Locate every line below that contains the word "objects" and copy it.

-----

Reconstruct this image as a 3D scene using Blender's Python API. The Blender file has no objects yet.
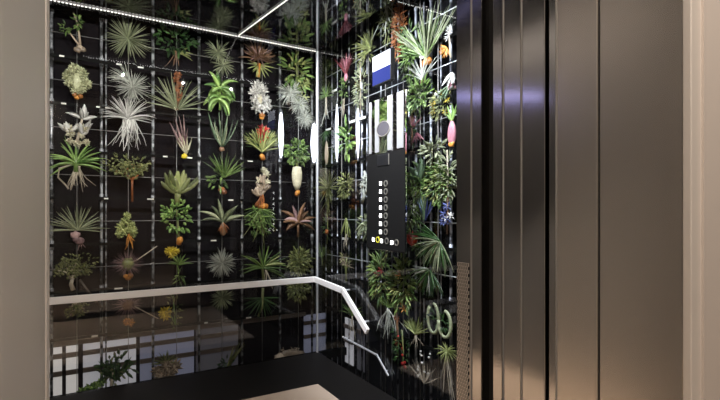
import bpy, bmesh, math, random
from mathutils import Vector, Matrix
C = bpy.context.scene.collection
PI = math.pi

# ------------------------------------------------------------------ camera model
YAW = math.atan2(.511, .857)
CA, SA = math.cos(YAW), math.sin(YAW)
FPX, CX, HY, EYE = 465.0, 360.0, 211.0, 1.08
XL, XR, YB, H = -.635, 1.545, 3.22, 2.30          # cabin: left, right, back, height
DEEP = .14                                        # planting plane behind the glass

def ray(px, py):
    u, v = (px - CX) / FPX, (HY - py) / FPX
    return Vector((u * CA + SA, -u * SA + CA, v))
def back(px, py, d=DEEP):
    r = ray(px, py); t = (YB + d) / r.y
    return Vector((r.x * t, r.y * t, EYE + r.z * t)), t / FPX
def side(px, py, d=DEEP):
    r = ray(px, py); t = (XR + d) / r.x
    return Vector((r.x * t, r.y * t, EYE + r.z * t)), t / FPX

cam = bpy.data.cameras.new('camera'); co = bpy.data.objects.new('camera', cam); C.objects.link(co)
co.location = (0, 0, EYE); co.rotation_euler = (PI / 2, 0, -YAW)
cam.sensor_width = 36; cam.lens = 36 * FPX / 720; cam.shift_y = (HY - 200) / 720
cam.clip_start = .02; cam.clip_end = 100
bpy.context.scene.camera = co

# ------------------------------------------------------------------ materials
def newmat(name):
    m = bpy.data.materials.new(name); m.use_nodes = True
    nt = m.node_tree; return m, nt, nt.nodes['Principled BSDF'], nt.nodes['Material Output']
def plain(name, col, rough=.5, metal=0., spec=.5, emit=None, es=0.):
    m, nt, b, o = newmat(name)
    b.inputs['Base Color'].default_value = (*col, 1); b.inputs['Roughness'].default_value = rough
    b.inputs['Metallic'].default_value = metal; b.inputs['Specular IOR Level'].default_value = spec
    if emit:
        b.inputs['Emission Color'].default_value = (*emit, 1); b.inputs['Emission Strength'].default_value = es
    return m
def organic(name, c1, c2, rough=.36, scale=60, spec=.5):
    """Two tones of one plant tissue, varied from leaf to leaf and mottled."""
    m, nt, b, o = newmat(name); N, L = nt.nodes, nt.links
    g = N.new('ShaderNodeNewGeometry'); tc = N.new('ShaderNodeTexCoord'); no = N.new('ShaderNodeTexNoise')
    no.inputs['Scale'].default_value = scale; L.new(tc.outputs['Object'], no.inputs['Vector'])
    ad = N.new('ShaderNodeMath'); ad.operation = 'MULTIPLY_ADD'
    L.new(no.outputs['Fac'], ad.inputs[0]); ad.inputs[1].default_value = .7
    ml = N.new('ShaderNodeMath'); ml.operation = 'MULTIPLY_ADD'
    L.new(g.outputs['Random Per Island'], ml.inputs[0]); ml.inputs[1].default_value = .9; ml.inputs[2].default_value = -.3
    L.new(ml.outputs[0], ad.inputs[2]); ad.use_clamp = True
    mx = N.new('ShaderNodeMix'); mx.data_type = 'RGBA'
    L.new(ad.outputs[0], mx.inputs['Factor']); mx.inputs['A'].default_value = (*c1, 1); mx.inputs['B'].default_value = (*c2, 1)
    L.new(mx.outputs['Result'], b.inputs['Base Color'])
    b.inputs['Roughness'].default_value = rough; b.inputs['Specular IOR Level'].default_value = spec
    return m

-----

• _Exercise result_
Reconstruct this image as a 3D scene using Blender's Python API. The Blender file has no objects yet.
cam = bpy.data.cameras.new('camera'); co = bpy.data.objects.new('camera', cam); C.objects.link(co)